— What you should do —
Reproduce, please, only the lines from the first line below to the line containing "cd.dof.use_dof = True;", inclusive.

— Raw data —
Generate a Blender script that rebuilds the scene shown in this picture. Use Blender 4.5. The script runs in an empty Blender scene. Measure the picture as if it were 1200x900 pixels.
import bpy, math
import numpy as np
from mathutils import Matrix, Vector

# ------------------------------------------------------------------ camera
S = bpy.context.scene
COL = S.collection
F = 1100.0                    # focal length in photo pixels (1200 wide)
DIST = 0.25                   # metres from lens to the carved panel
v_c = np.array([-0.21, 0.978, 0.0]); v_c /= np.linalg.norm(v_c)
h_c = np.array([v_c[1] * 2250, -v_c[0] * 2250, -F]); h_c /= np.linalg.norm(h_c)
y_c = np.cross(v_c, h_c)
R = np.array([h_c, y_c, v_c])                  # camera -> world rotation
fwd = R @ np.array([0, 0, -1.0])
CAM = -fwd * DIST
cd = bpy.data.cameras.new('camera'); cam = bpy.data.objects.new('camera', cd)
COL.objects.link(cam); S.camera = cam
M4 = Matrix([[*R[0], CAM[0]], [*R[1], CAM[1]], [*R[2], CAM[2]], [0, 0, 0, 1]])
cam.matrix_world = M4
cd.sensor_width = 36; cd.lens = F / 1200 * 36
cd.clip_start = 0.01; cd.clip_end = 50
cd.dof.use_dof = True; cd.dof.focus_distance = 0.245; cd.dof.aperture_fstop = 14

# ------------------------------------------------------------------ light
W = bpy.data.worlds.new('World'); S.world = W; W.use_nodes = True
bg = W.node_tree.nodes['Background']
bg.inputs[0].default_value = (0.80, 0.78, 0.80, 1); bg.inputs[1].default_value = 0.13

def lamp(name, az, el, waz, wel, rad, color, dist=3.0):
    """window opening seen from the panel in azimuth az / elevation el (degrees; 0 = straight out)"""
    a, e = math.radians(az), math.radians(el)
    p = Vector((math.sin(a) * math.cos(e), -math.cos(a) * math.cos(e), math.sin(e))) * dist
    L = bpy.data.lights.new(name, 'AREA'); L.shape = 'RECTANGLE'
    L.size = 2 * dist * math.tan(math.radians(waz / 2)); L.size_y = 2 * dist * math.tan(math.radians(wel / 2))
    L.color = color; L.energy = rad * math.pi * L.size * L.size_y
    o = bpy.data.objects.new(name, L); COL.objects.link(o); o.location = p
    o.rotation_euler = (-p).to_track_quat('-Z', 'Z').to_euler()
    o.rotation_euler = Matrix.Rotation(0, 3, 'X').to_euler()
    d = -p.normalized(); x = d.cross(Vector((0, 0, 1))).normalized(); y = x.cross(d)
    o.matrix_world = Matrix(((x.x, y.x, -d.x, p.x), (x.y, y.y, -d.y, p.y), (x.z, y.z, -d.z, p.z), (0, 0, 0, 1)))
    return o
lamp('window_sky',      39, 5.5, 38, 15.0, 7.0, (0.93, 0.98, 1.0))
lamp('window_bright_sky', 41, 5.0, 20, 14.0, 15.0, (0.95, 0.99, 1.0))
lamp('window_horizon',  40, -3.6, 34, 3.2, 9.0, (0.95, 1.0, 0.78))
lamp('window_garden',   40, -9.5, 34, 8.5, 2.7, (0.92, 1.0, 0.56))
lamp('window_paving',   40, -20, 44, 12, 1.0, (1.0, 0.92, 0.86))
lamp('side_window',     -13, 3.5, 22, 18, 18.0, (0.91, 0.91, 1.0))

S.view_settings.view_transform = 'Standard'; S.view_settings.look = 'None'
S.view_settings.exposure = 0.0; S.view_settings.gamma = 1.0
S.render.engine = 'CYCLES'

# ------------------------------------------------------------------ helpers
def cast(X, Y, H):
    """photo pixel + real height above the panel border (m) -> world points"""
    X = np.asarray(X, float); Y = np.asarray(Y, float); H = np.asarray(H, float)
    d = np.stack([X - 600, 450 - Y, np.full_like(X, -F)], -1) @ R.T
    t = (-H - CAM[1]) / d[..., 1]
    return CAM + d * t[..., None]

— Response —
Generate a Blender script that rebuilds the scene shown in this picture. Use Blender 4.5. The script runs in an empty Blender scene. Measure the picture as if it were 1200x900 pixels.
import bpy, math
import numpy as np
from mathutils import Matrix, Vector

# ------------------------------------------------------------------ camera
S = bpy.context.scene
COL = S.collection
F = 1100.0                    # focal length in photo pixels (1200 wide)
DIST = 0.25                   # metres from lens to the carved panel
v_c = np.array([-0.21, 0.978, 0.0]); v_c /= np.linalg.norm(v_c)
h_c = np.array([v_c[1] * 2250, -v_c[0] * 2250, -F]); h_c /= np.linalg.norm(h_c)
y_c = np.cross(v_c, h_c)
R = np.array([h_c, y_c, v_c])                  # camera -> world rotation
fwd = R @ np.array([0, 0, -1.0])
CAM = -fwd * DIST
cd = bpy.data.cameras.new('camera'); cam = bpy.data.objects.new('camera', cd)
COL.objects.link(cam); S.camera = cam
M4 = Matrix([[*R[0], CAM[0]], [*R[1], CAM[1]], [*R[2], CAM[2]], [0, 0, 0, 1]])
cam.matrix_world = M4
cd.sensor_width = 36; cd.lens = F / 1200 * 36
cd.clip_start = 0.01; cd.clip_end = 50
cd.dof.use_dof = True; cd.dof.focus_distance = 0.245; cd.dof.aperture_fstop = 14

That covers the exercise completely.